─── Information shown

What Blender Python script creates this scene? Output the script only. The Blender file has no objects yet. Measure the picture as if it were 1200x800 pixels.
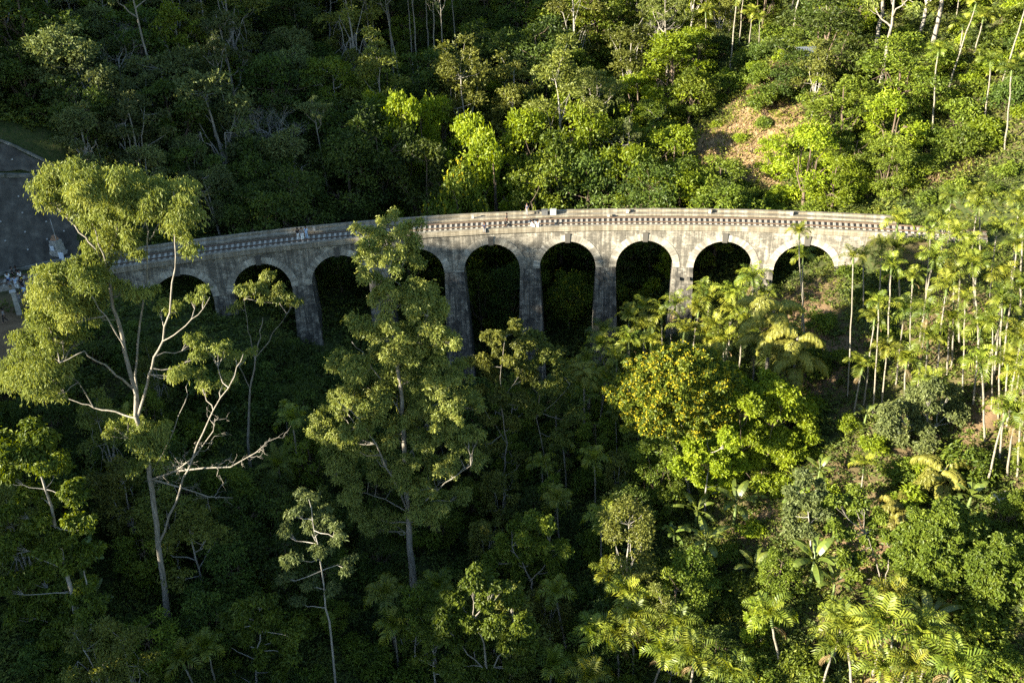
import bpy, math, random
import numpy as np
from mathutils import Vector, Matrix
S = bpy.context.scene
COL = S.collection
# ------------------------------------------------------------------ camera, sky, sun
F_PX, PITCH, CAM_H, ROLL = 1042.0, 0.484, 40.65, -0.033
cam_d = bpy.data.cameras.new('camera')
cam = bpy.data.objects.new('camera', cam_d); COL.objects.link(cam)
cam_d.sensor_width = 36.0; cam_d.lens = F_PX / 1200 * 36
cam_d.clip_start = 0.5; cam_d.clip_end = 9000
cam.matrix_world = Matrix.Translation((0, 0, CAM_H)) @ Matrix.Rotation(math.pi/2 - PITCH, 4, 'X') @ Matrix.Rotation(ROLL, 4, 'Z')
S.camera = cam
SUN_AZ, SUN_EL = math.radians(66), math.radians(15)     # azimuth: left of straight behind the camera
sun_dir = Vector((-math.sin(SUN_AZ)*math.cos(SUN_EL), -math.cos(SUN_AZ)*math.cos(SUN_EL), math.sin(SUN_EL)))
sl = bpy.data.lights.new('sun', 'SUN'); sl.energy = 5.0; sl.angle = math.radians(0.5); sl.color = (1.0, 0.92, 0.73)
sun = bpy.data.objects.new('sun', sl); COL.objects.link(sun)
sun.rotation_euler = sun_dir.to_track_quat('Z', 'Y').to_euler(); sun.location = (-60, -60, 120)
W = bpy.data.worlds.new('World'); S.world = W; W.use_nodes = True
wn = W.node_tree; bg = wn.nodes['Background']
sky = wn.nodes.new('ShaderNodeTexSky'); sky.sky_type = 'NISHITA'; sky.sun_disc = False
sky.sun_elevation = SUN_EL; sky.sun_rotation = math.pi + SUN_AZ     # clockwise from +Y seen from above
sky.air_density = 1.2; sky.dust_density = 0.4; sky.ozone_density = 2.5
wn.links.new(sky.outputs[0], bg.inputs[0]); bg.inputs[1].default_value = 0.07
S.view_settings.view_transform = 'Standard'; S.view_settings.look = 'None'
S.view_settings.exposure = 2.5; S.view_settings.gamma = 1.0; S.view_settings.use_curve_mapping = False
S.cycles.max_bounces = 5; S.cycles.diffuse_bounces = 3; S.cycles.glossy_bounces = 2
S.cycles.transmission_bounces = 3; S.cycles.volume_bounces = 1; S.cycles.transparent_max_bounces = 4
S.cycles.caustics_reflective = False; S.cycles.caustics_refractive = False
S.cycles.use_denoising = False; S.cycles.denoiser = 'OPENIMAGEDENOISE'; S.cycles.denoising_input_passes = 'RGB_ALBEDO_NORMAL'; S.cycles.denoising_prefilter = 'ACCURATE'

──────

__What you should do__. Report the number of lines holding the string "scene", without any other words.

__Right answer__. 2